Career and guidance counsellors say to ditch the brochures if you want to hire more millennials


MISSISSAUGA, Ont. — The trucking industry needs to change its approach drastically if it wants to attract new blood, a group of career and guidance counsellors told the audience at the Truck Training Schools Association of Ontario’s (TTSAO) second annual conference on Feb. 16.

It’s no secret the trucking world has an image issue, and that’s what the TTSAO wanted to touch on during this panel. How can the industry fix the image problem it has, appeal to a younger generation, and convince those out of work that the industry provides viable careers?

Panelists including Al Wilson of the Workforce Planning Board, Jacquie Latham, member of the Ontario School Counsellors’ Association, and Alyson Truax with Employment Ontario, all gave advice on what the industry can do to attract potential employees.

Connect with local high schools

First and foremost, if you want to attract younger people, you need to approach them at the high school level, stressed Latham, a high school guidance counsellor.

“We try and promote all pathways: apprenticeship, college, and university,” she said. “So, we’re trying to get information on all those areas so we can help students by providing them with all the opportunities out there. Trucking is something (our students) don’t know a lot about – they don’t really understand the industry. They have a Hollywood version – what they see on movies and TV.”

To change this perspective, Latham said that trucking businesses should start connecting with local high schools close to their offices.

“Go and connect with the high schools in your area and offer your services to the guidance department,” she said. “They run career fairs and are always looking for people to speak to students.”

It’s also worthwhile to attend the Ontario School Counsellors’ Association’s conference in 2017, she added. The conference takes place Nov. 5-7 at the International Plaza hotel in Toronto. More info can be found at www.OSCA.ca.

Ditch the pamphlets

“We don’t have room to store your brochures,” explained Truax, of Employment Ontario, who describes her job as a guidance counsellor for adults. Truax says that pamphlets aren’t effective anymore at describing what a career in trucking looks like. Instead, she suggested the industry try a more modern approach.

“As a millennial, we spend a lot of time on our phones and on Facebook and Instagram,” she said. “I want information to be engaging and I want it to be shareable. I don’t share brochures with my friends.”

Latham agreed, noting other industries have put together websites for their trades where students can learn more.

“There are stories and videos explaining how to get into the industry, what the salaries are, and that makes it easy for the guidance counsellors to give to their students. We don’t need another pamphlet, they get lost.
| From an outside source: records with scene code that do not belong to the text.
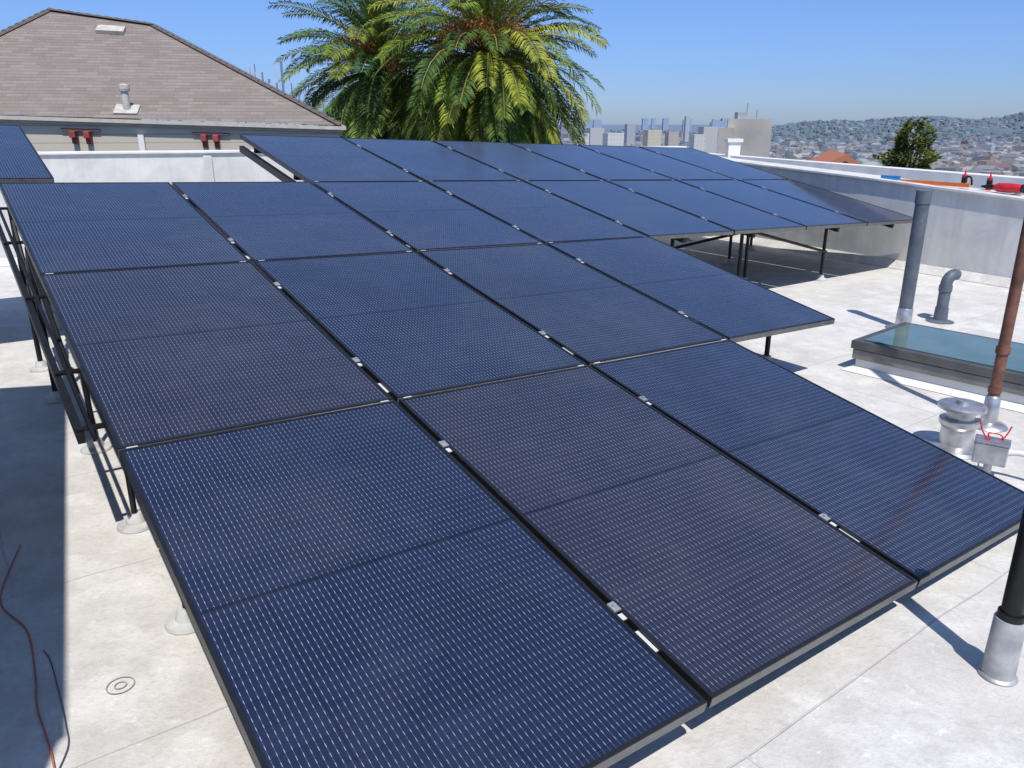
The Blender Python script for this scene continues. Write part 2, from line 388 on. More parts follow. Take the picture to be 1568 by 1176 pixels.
# skylight
e=empty("skylight");c0=Vector((2.30,5.10,0));da=Vector((.65,-.76,0)).normalized();db=Vector((.76,.65,0)).normalized();LA_,LB_=1.12,.76
def rect(m,o0,o1,z0,z1,mi=0,flare=0):
    ctr=c0+da*LA_/2+db*LB_/2
    def rr(o,z): return [ctr+da*sx*(LA_/2+o)+db*sy*(LB_/2+o)+Vector((0,0,z)) for sx,sy in ((-1,-1),(1,-1),(1,1),(-1,1))]
    m.prism(rr(o0,z0),rr(o1,z1),mi)
a=MB();rect(a,.05,-.01,.003,.03);rect(a,-.02,-.02,.03,.10);a.obj("curb",[WHITE],e,bevel=.004)
a=MB();rect(a,-.0,-.0,.085,.150);a.obj("frame_lower",[simple("dark_grey_metal",(.22,.22,.21),.5,.3,.25)],e,bevel=.004)
a=MB();rect(a,.012,.012,.155,.21)
DGM=simple("grey_metal_rim",(.12,.12,.12),.45,.4,.25);a.obj("frame_upper",[DGM],e,bevel=.004)
sg=N("skylight_glass");g_=sg.geo();sg.base(sg.ramp(sg.noise(2.5,3,g_),.3,.7,(.07,.13,.115),(.13,.19,.175)));sg.set(.03,0,.7,1.55)
a=MB();rect(a,-.045,-.045,.2115,.216);a.obj("glass",[sg.mat],e)
e=empty("roof_drain");a=MB()
for r0,r1 in ((.040,.036),(.018,.014)):
    n=28
    for i in range(n):
        t0,t1=2*math.pi*i/n,2*math.pi*(i+1)/n
        a.face([(-1.17+r*math.cos(t),1.94+r*math.sin(t),.005) for r,t in ((r0,t0),(r0,t1),(r1,t1),(r1,t0))])
a.obj("ring",[simple("drain_grey",(.36,.36,.35),.7)],e)
a=MB();wire(a,[(-1.95,2.75,.008),(-1.80,2.38,.008),(-1.6,2.2,.008),(-1.44,1.97,.008),(-1.36,1.84,.008),(-1.19,1.62,.008),(-1.0,1.3,.008)],.0025);a.obj("red_cable",[simple("faded_red_cable",(.5,.14,.10),.6)],smooth=True)
a=MB();wire(a,[(-1.49,2.10,.006),(-1.44,2.05,.006),(-1.33,1.90,.006),(-1.24,1.77,.006),(-1.19,1.68,.006),(-1.16,1.5,.006)],.0018);a.obj("black_cable",[simple("grey_blue_cable",(.08,.09,.13),.6)],smooth=True)

# unseen building added off to the left to shade the roof there
e=empty("added_shade_block");a=MB();A=Vector((-2.56,3.42,0));d1=Vector((.474,-.88,0));d2=Vector((-.88,-.20,0)).normalized()
B=A+d1*3.45;base=[A,B,B+d2*4,A+d2*4];a.prism(base,[p+Vector((0,0,2.4)) for p in base])
a.obj("walls",[STUCCO],e)
a=MB();ctr=sum(base,Vector())/4;a.prism([ctr+(p-ctr)*1.005+Vector((0,0,2.402)) for p in base],[ctr+(p-ctr)*1.005+Vector((0,0,2.43)) for p in base]);a.obj("roof",[ROOF],e)
a=MB();a.box(A+d1*1.6+Vector((.02,.01,1.0)),d1*.42,Vector((.88,.474,0))*.03,Vector((0,0,.98)));a.obj("door",[simple("door_paint",(.25,.28,.3))],e)

# ------------------------------------------------------------------ things on the right parapet
dW=(Vector((*W0,0))-Vector((*W1,0)));LW=dW.length;dW.normalize();nW=Vector((dW.y,-dW.x,0));ZZ=Vector((0,0,1))
def onwall(t,off,dz): return Vector((*W1,0))+dW*t+nW*off+ZZ*(.84+.12*t/LW+.032+dz)
e=empty("power_drill");q=onwall(.50,.14,.06)
a=MB();a.tube([q-dW*.14+nW*.02,q-dW*.03,q+dW*.08,q+dW*.12],[.042,.050,.045,.026],14);a.obj("motor_body",[RED],e,smooth=True)
a=MB();a.tube([q+dW*.12,q+dW*.19,q+dW*.26],[.026,.024,.008],10);a.tube([q-dW*.16+nW*.02,q-dW*.141+nW*.02],.040,12);a.obj("chuck",[BLACK],e,smooth=True)
a=MB();a.tube([q-dW*.05,q-dW*.10+nW*.15],[.028,.026],10);a.box(q-dW*.12+nW*.19-ZZ*.01,dW*.07,nW*.045,ZZ*.04);a.obj("grip_and_battery",[BLACK],e)
e=empty("spirit_level");a=MB();a.box(onwall(1.25,.08,.02),dW*.40,nW*.010,ZZ*.02);a.obj("beam",[ORANGE],e)
a=MB();a.box(onwall(1.78,.08,.021),dW*.12,nW*.011,ZZ*.021);a.obj("end",[BLUE],e)
for off,t in ((.26,1.02),(.25,.74)):
    e=empty("caulk_tube");q=onwall(t,off,-.002)
    a=MB();a.tube([q,q+ZZ*.13],.028,12);a.tube([q+ZZ*.13,q+ZZ*.145,q+ZZ*.19],[.014,.010,.004],8);a.obj("tube",[RED],e,smooth=True)
    a=MB();a.tube([q+ZZ*.05,q+ZZ*.105],.029,12);a.obj("label",[BLACK],e)
e=empty("clamp_tool");q=onwall(.93,.12,.02);a=MB();wire(a,[q,q+ZZ*.09,q+ZZ*.10-dW*.06,q+ZZ*.02-dW*.08],.010);a.obj("jaw",[BLACK],e)
e=empty("plastic_tub");q=onwall(.17,.16,-.002);a=MB();a.tube([q,q+ZZ*.11],[.055,.068],16,caps=False);a.tube([q+ZZ*.105,q+ZZ*.118],.073,16)
a.obj("tub",[simple("clear_plastic",(.5,.6,.7),.2,0,.3,30)],e,smooth=True)

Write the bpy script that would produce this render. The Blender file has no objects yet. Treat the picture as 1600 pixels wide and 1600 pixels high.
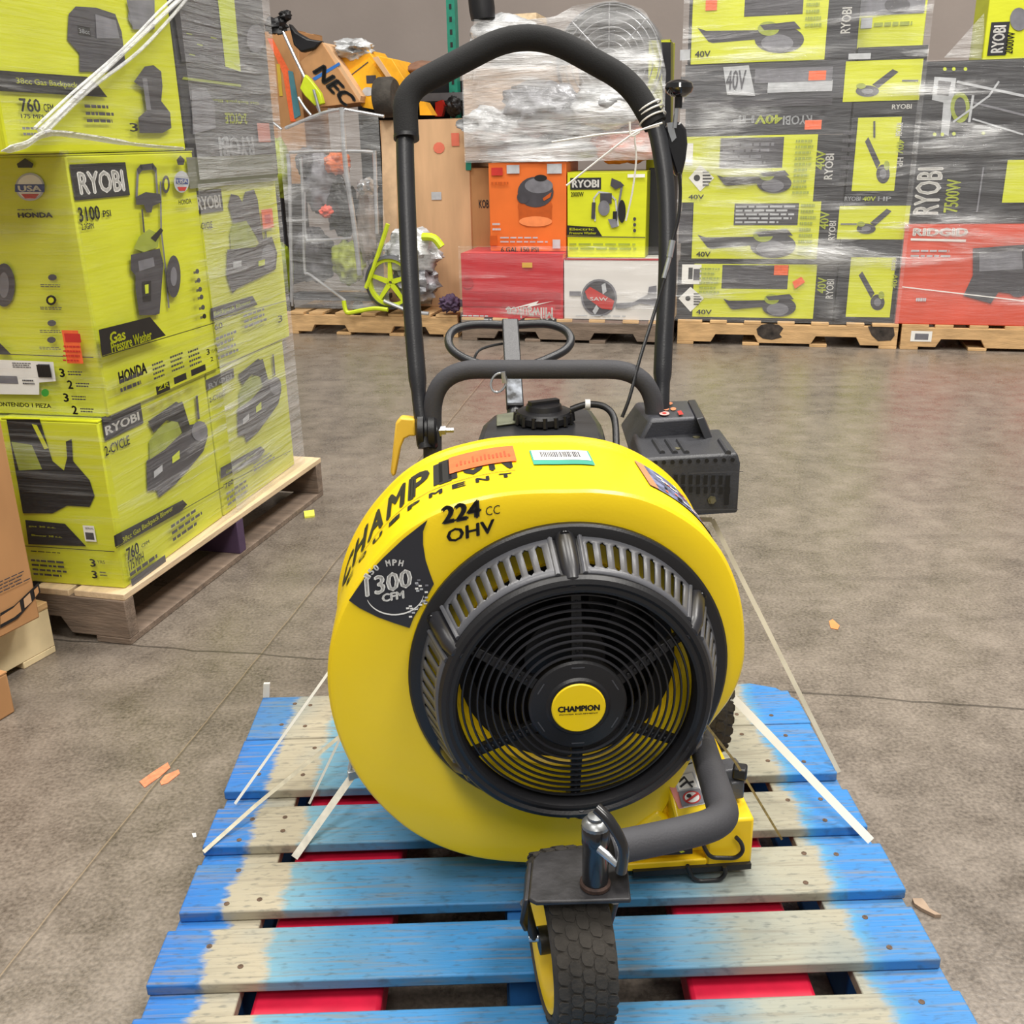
import bpy, bmesh, math, random
from mathutils import Vector, Matrix
random.seed(7)
PI = math.pi
col = bpy.context.scene.collection
scene = bpy.context.scene

# ------------------------------------------------------------------ camera
F, PITCH, ROLL, CH = 1580.0, math.radians(20.13), math.radians(-1.2), 1.139
def ray(px, py):
    a = (px - 800) / F; b = (py - 800) / F
    cr, sr = math.cos(ROLL), math.sin(ROLL)
    xc = cr * a + sr * b; yc = -sr * a + cr * b
    c, s = math.cos(PITCH), math.sin(PITCH)
    return Vector((xc, c - yc * s, -s - yc * c))
CAM = Vector((0, 0, CH))
def atz(px, py, z):
    r = ray(px, py); return CAM + r * ((z - CH) / r.z)
def aty(px, py, y):
    r = ray(px, py); return CAM + r * (y / r.y)
fw = ray(800, 800).normalized()
rt = (ray(900, 800) - ray(700, 800)).normalized()
up = rt.cross(fw).normalized()
cam_data = bpy.data.cameras.new('camera')
cam_data.sensor_fit = 'HORIZONTAL'; cam_data.sensor_width = 36.0
cam_data.lens = 36.0 * F / 1600.0
cam_data.clip_start = 0.02; cam_data.clip_end = 100
cam = bpy.data.objects.new('camera', cam_data); col.objects.link(cam)
mw = Matrix((rt, up, -fw)).transposed().to_4x4(); mw.translation = CAM
cam.matrix_world = mw
scene.camera = cam

# ------------------------------------------------------------------ light
world = bpy.data.worlds.new('world'); scene.world = world; world.use_nodes = True
bg = world.node_tree.nodes['Background']
bg.inputs[0].default_value = (1.0, 0.965, 0.92, 1); bg.inputs[1].default_value = 0.34
def area(name, loc, sx, sy, power, colr=(1, .96, .9), rot=(0, 0, 0)):
    l = bpy.data.lights.new(name, 'AREA'); l.shape = 'RECTANGLE'; l.size = sx; l.size_y = sy
    l.energy = power; l.color = colr
    o = bpy.data.objects.new(name, l); o.location = loc; o.rotation_euler = rot; col.objects.link(o); return o
area('high_bay_and_fill', (-1.6, -0.8, 6.5), 1.6, 1.6, 200)
area('high_bay_and_fill', (2.4, 0.4, 6.5), 1.6, 1.6, 290)
area('high_bay_and_fill', (0.3, -3.6, 6.0), 1.6, 1.6, 170, rot=(math.radians(35), 0, 0))  # added front fill aimed at upright faces, not a fixture of the hall
area('high_bay_and_fill', (-3.2, 4.2, 6.5), 1.4, 1.4, 200)
area('high_bay_and_fill', (3.4, 4.4, 6.5), 1.4, 1.4, 280)
area('high_bay_and_fill', (0.2, 3.4, 6.5), 1.2, 1.2, 170)
scene.view_settings.view_transform = 'Standard'
scene.view_settings.look = 'None'
scene.view_settings.exposure = 0.02
scene.view_settings.gamma = 1.0
scene.view_settings.use_curve_mapping = False

# ------------------------------------------------------------------ materials
def lin(c):
    if isinstance(c, str):
        c = [int(c[i:i + 2], 16) / 255 for i in (0, 2, 4)]
    return tuple((x / 12.92 if x <= .04045 else ((x + .055) / 1.055) ** 2.4) for x in c) + (1,)
MATS = {}
def nn(nt, t, **kw):
    n = nt.nodes.new(t)
    for k, v in kw.items():
        if k.startswith('i_'):
            n.inputs[k[2:].replace('_', ' ')].default_value = v
        else: setattr(n, k, v)
    return n
def mat(name, c='808080', rough=.5, metal=0.0, vary=.06, scale=20.0, bump=0.0, bscale=60.0, stretch=(1, 1, 1), coat=0.0, spec=.5, alpha=1.0):
    """a principled material whose colour and surface are broken up by noise"""
    if name in MATS: return MATS[name]
    m = bpy.data.materials.new(name); m.use_nodes = True; nt = m.node_tree
    b = nt.nodes['Principled BSDF']
    b.inputs['Roughness'].default_value = rough; b.inputs['Metallic'].default_value = metal
    b.inputs['Specular IOR Level'].default_value = spec
    b.inputs['Coat Weight'].default_value = coat
    b.inputs['Coat Roughness'].default_value = .12
    tc = nn(nt, 'ShaderNodeTexCoord'); mp = nn(nt, 'ShaderNodeMapping'); mp.inputs['Scale'].default_value = stretch
    nt.links.new(tc.outputs['Object'], mp.inputs['Vector'])
    no = nn(nt, 'ShaderNodeTexNoise', i_Scale=scale, i_Detail=5.0)
    nt.links.new(mp.outputs[0], no.inputs['Vector'])
    base = lin(c)
    mr = nn(nt, 'ShaderNodeMapRange'); mr.inputs[1].default_value = .25; mr.inputs[2].default_value = .75
    mr.inputs[3].default_value = 1 - vary * 2; mr.inputs[4].default_value = 1 + vary * 2
    nt.links.new(no.outputs['Fac'], mr.inputs[0])
    mx = nn(nt, 'ShaderNodeVectorMath', operation='SCALE'); mx.inputs[0].default_value = base[:3]
    nt.links.new(mr.outputs[0], mx.inputs['Scale'])
    nt.links.new(mx.outputs[0], b.inputs['Base Color'])
    if bump:
        n2 = nn(nt, 'ShaderNodeTexNoise', i_Scale=bscale, i_Detail=4.0)
        nt.links.new(mp.outputs[0], n2.inputs['Vector'])
        bp = nn(nt, 'ShaderNodeBump', i_Strength=bump, i_Distance=.01)
        nt.links.new(n2.outputs['Fac'], bp.inputs['Height']); nt.links.new(bp.outputs[0], b.inputs['Normal'])
    MATS[name] = m; return m
def film_mat(name, base=.12, amp=.5, sc=(1.2, 1.2, 26), tint=(0.93, .94, .95, 1), rough=.22, lo=.50):
    """stretch film: mostly clear, with white horizontal streaks painted in for its highlights"""
    if name in MATS: return MATS[name]
    m = bpy.data.materials.new(name); m.use_nodes = True; nt = m.node_tree
    out = nt.nodes['Material Output']; b = nt.nodes['Principled BSDF']
    b.inputs['Base Color'].default_value = tint; b.inputs['Roughness'].default_value = rough
    b.inputs['Specular IOR Level'].default_value = .8
    tr = nn(nt, 'ShaderNodeBsdfTransparent'); mx = nn(nt, 'ShaderNodeMixShader')
    tc = nn(nt, 'ShaderNodeTexCoord'); mp = nn(nt, 'ShaderNodeMapping'); mp.inputs['Scale'].default_value = sc
    mp.inputs['Rotation'].default_value = (0.05, 0.06, 0)
    nt.links.new(tc.outputs['Object'], mp.inputs['Vector'])
    n1 = nn(nt, 'ShaderNodeTexNoise', i_Scale=1.6, i_Detail=7.0, i_Roughness=.62, i_Distortion=.35); nt.links.new(mp.outputs[0], n1.inputs['Vector'])
    n2 = nn(nt, 'ShaderNodeTexNoise', i_Scale=2.1, i_Detail=3.0); nt.links.new(tc.outputs['Object'], n2.inputs['Vector'])
    r1 = nn(nt, 'ShaderNodeMapRange', i_From_Min=lo, i_From_Max=lo + .26); nt.links.new(n1.outputs['Fac'], r1.inputs[0])
    r2 = nn(nt, 'ShaderNodeMapRange', i_From_Min=.38, i_From_Max=.68); nt.links.new(n2.outputs['Fac'], r2.inputs[0])
    mu = nn(nt, 'ShaderNodeMath', operation='MULTIPLY'); nt.links.new(r1.outputs[0], mu.inputs[0]); nt.links.new(r2.outputs[0], mu.inputs[1])  # noise streaks of white stand in for highlights on the film
    ma = nn(nt, 'ShaderNodeMath', operation='MULTIPLY_ADD', use_clamp=True); nt.links.new(mu.outputs[0], ma.inputs[0])
    ma.inputs[1].default_value = amp; ma.inputs[2].default_value = base
    nt.links.new(ma.outputs[0], mx.inputs[0]); nt.links.new(tr.outputs[0], mx.inputs[1]); nt.links.new(b.outputs[0], mx.inputs[2])
    bp = nn(nt, 'ShaderNodeBump', i_Strength=1.0, i_Distance=.05); nt.links.new(n1.outputs['Fac'], bp.inputs['Height'])
    nt.links.new(bp.outputs[0], b.inputs['Normal'])
    nt.links.new(mx.outputs[0], out.inputs['Surface'])
    MATS[name] = m; return m

Y_ = mat('yellow_moulded_plastic', 'f0cf10', .36, vary=.02, scale=6, bump=.03, bscale=240, coat=.15)
YM = mat('yellow_painted_steel', 'f0c818', .4, vary=.04)
BK = mat('black_plastic', '17171a', .42, vary=.06, bump=.05, bscale=300)
BK2 = mat('black_ribbed_plastic', '232327', .34, vary=.05)
GR = mat('dark_grey_plastic', '45464b', .4, vary=.06, bump=.08, bscale=350)
FOAM = mat('black_foam_grip', '161617', .85, vary=.08, bump=.15, bscale=500)
TUBE = mat('black_powder_coated_tube', '212226', .38, vary=.1, scale=30, bump=.06, bscale=400)
PIPE = mat('dark_grey_sleeve', '3b3b3f', .72, vary=.06, bump=.1, bscale=400)
STEEL = mat('zinc_plated_steel', 'c8ccd0', .28, metal=.9, vary=.08)
ALU = mat('wrapped_bare_metal', 'b4b8bc', .35, metal=.6, vary=.2, scale=9)
RUB = mat('tyre_rubber', '3c3833', .88, vary=.25, scale=18, bump=.3, bscale=90)
WHT = mat('white_plastic_strap', 'e8e6dc', .4, vary=.04)
STR = mat('white_string', 'eceae4', .7, vary=.05, bump=.3, bscale=800)
INK = mat('black_ink', '1c1b1d', .5, vary=.05)
INKG = mat('grey_ink', '434147', .5, vary=.1)
INKM = mat('mid_grey_ink', '75757c', .5, vary=.12)
INKL = mat('light_grey_ink', 'b9bcc0', .5, vary=.1)
WINK = mat('white_ink', 'ecebe6', .5, vary=.03)
LIME = mat('lime_printed_carton', 'd2d827', .45, vary=.04, scale=5, stretch=(1, 1, 4), bump=.05, bscale=20)
LIMED = mat('olive_ink', '9aa63a', .5, vary=.1)
YELK = mat('lime_ink', 'c9d62c', .5, vary=.05)
BOXBK = mat('black_printed_carton', '2a2a2f', .42, vary=.12, scale=4, bump=.06, bscale=20)
BOXBK2 = mat('charcoal_printed_carton', '47474c', .42, vary=.18, scale=4, bump=.06, bscale=20)
ORNG = mat('orange_printed_carton', 'e2702c', .5, vary=.05, scale=5)
ORD = mat('dark_orange_ink', 'bc5518', .5, vary=.08)
REDO = mat('red_orange_printed_carton', 'da5238', .45, vary=.06, scale=5, bump=.05, bscale=20)
RED = mat('red_printed_carton', 'c62a35', .42, vary=.06, scale=5, bump=.05, bscale=20)
REDD = mat('deep_red_ink', 'b01f2c', .45, vary=.06)
STK = mat('orange_sticker', 'ee6a38', .6, vary=.07, scale=60)
KRAFT = mat('kraft_cardboard', 'b58658', .85, vary=.06, scale=14, stretch=(1, 1, .3))
KRAFT2 = mat('pale_tan_cardboard', 'cfa880', .8, vary=.07, scale=4, stretch=(3, 3, .5))
WCART = mat('white_printed_carton', 'dfdcd8', .5, vary=.03, scale=4)
WOOD = mat('pallet_pine', 'c9a474', .8, vary=.16, scale=7, stretch=(1, 6, 6), bump=.2, bscale=30)
WOODG = mat('weathered_pallet_wood', '7a6a5c', .85, vary=.2, scale=7, stretch=(1, 6, 6), bump=.3, bscale=30)
WOODP = mat('pale_pine_board', 'd9c09c', .75, vary=.1, scale=7, stretch=(6, 1, 6), bump=.15, bscale=30)
DARK = mat('dark_gap_shade', '121214', .9, vary=.1)
TEAL = mat('teal_rack_paint', '1f7d68', .45, vary=.08)
REDJ = mat('red_jack_paint', 'c81c3c', .4, vary=.1, scale=25)
DEWY = mat('amber_printed_carton', 'efab1c', .5, vary=.06)
BLUEL = mat('blue_plastic_band', '2f6fc0', .4)
PURP = mat('purple_block_paint', '4d3a55', .7, vary=.1)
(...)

We need websites with updated marketing campaigns to sell trucking as a comprehensive industry,” Latham said.

Truax added videos are an easy way to engage a younger audience, too.

“Videos are great,” she said. “Especially if you can put a young face to your business, we need to put that out there. Plus, social media is free.”

Change your marketing approach

When people enter her office, Truax said they have already made up their mind about joining the trucking industry.

“It’s almost black and white,” she said, adding people either are eager to get into the business or aren’t at all interested.

“And it’s for good reasons,” she said. “Those in favor already recognize the opportunity for longevity, the opportunity to earn a good wage. The other side are people saying I’m crazy and this is because there are barriers and challenges in the industry. The trucking industry is intimidating.”

Truax said many in her office are concerned with a work-life imbalance they could get by joining the trucking industry, so trucking needs to find a way to promote the good and look at having flexible hours for more home time, something many job seekers are looking for.

“People find themselves impoverished for a number of reasons,” she said. “And when you have nothing, the one thing you have is family. And long hours take away from family time.”

To tap into millennials, Wilson, executive director of the Workplace Planning Board, added it’s important to market the positives.

“I look at the industry – I see freedom, I see flexibility in hours, I see travel,” he said. “Those are the things millennials find attractive and want to learn more about.”

However, he said as much as you have to attract millennials, you have to attract their parents too.

“When looking at your marketing strategies, think strongly about the parents too,” he said.